▸ Dataset section
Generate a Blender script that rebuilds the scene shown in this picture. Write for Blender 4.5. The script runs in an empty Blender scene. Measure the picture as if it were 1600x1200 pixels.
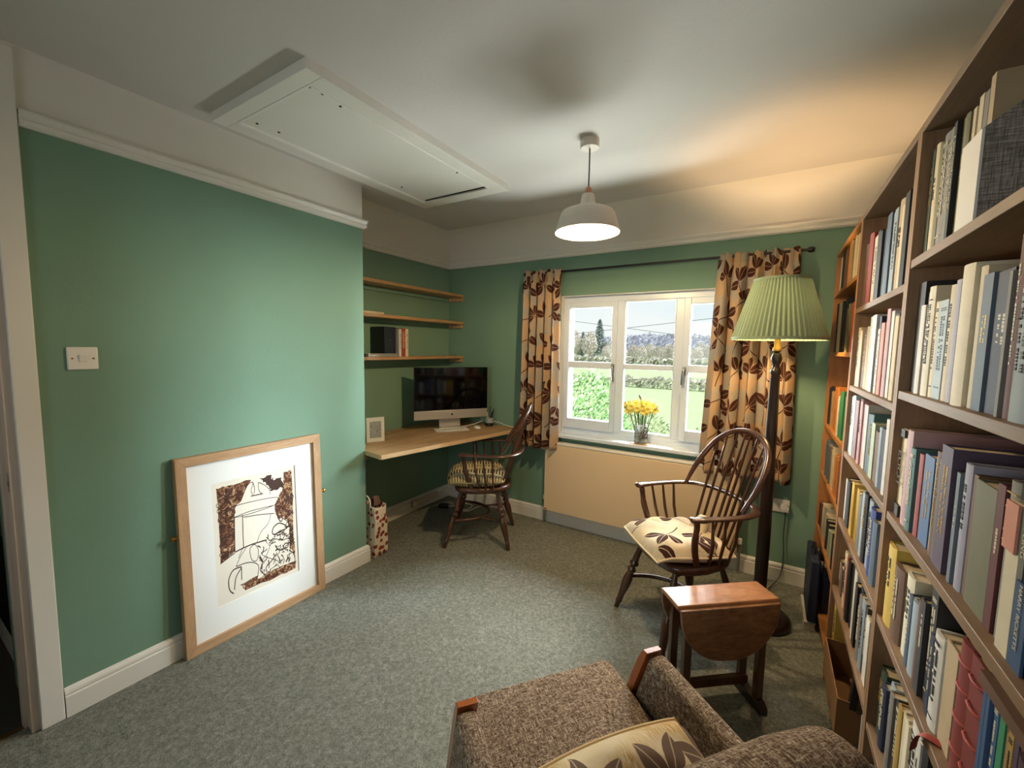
import bpy, bmesh, math, random
from mathutils import Vector, Matrix

# ------------------------------------------------------------------ camera, world, lights, exposure
SC = bpy.context.scene
COL = SC.collection
PI = math.pi
random.seed(11)

def cam_axes(yaw, pitch, roll):
    f = Vector((-math.sin(yaw)*math.cos(pitch), math.cos(yaw)*math.cos(pitch), -math.sin(pitch)))
    r = Vector((math.cos(yaw), math.sin(yaw), 0)); u = r.cross(f)
    c, s = math.cos(roll), math.sin(roll)
    return c*r+s*u, -s*r+c*u, f
cd = bpy.data.cameras.new('camera'); cam = bpy.data.objects.new('camera', cd); COL.objects.link(cam)
r_, u_, f_ = cam_axes(0.5547, 0.08677, 0.01743)
cam.matrix_world = Matrix(((r_.x, u_.x, -f_.x, 0), (r_.y, u_.y, -f_.y, 0), (r_.z, u_.z, -f_.z, 1.48), (0, 0, 0, 1)))
cd.sensor_width = 36; cd.lens = 653.92/1600*36; cd.clip_start = .02; cd.clip_end = 2000
SC.camera = cam
SC.view_settings.view_transform = 'Standard'; SC.view_settings.look = 'None'
SC.view_settings.gamma = 1; SC.view_settings.use_curve_mapping = False
SC.view_settings.exposure = 0.0
SC.cycles.use_denoising = True
SC.cycles.max_bounces = 10; SC.cycles.diffuse_bounces = 6; SC.cycles.transparent_max_bounces = 16
SC.cycles.sample_clamp_indirect = 6; SC.cycles.caustics_reflective = False; SC.cycles.caustics_refractive = False

W = bpy.data.worlds.new('sky'); SC.world = W; W.use_nodes = True
wn, wl = W.node_tree.nodes, W.node_tree.links
bg = wn['Background']; bg.inputs['Strength'].default_value = 1.0
tc = wn.new('ShaderNodeTexCoord'); mp = wn.new('ShaderNodeMapping'); mp.inputs['Scale'].default_value = (2, 2, 6)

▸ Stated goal
Exactly reproduce the run of lines from the start of the listing through the line with "random.seed(11)", inclusive; pictures are not copied.

▸ Correct answer
Generate a Blender script that rebuilds the scene shown in this picture. Write for Blender 4.5. The script runs in an empty Blender scene. Measure the picture as if it were 1600x1200 pixels.
import bpy, bmesh, math, random
from mathutils import Vector, Matrix

# ------------------------------------------------------------------ camera, world, lights, exposure
SC = bpy.context.scene
COL = SC.collection
PI = math.pi
random.seed(11)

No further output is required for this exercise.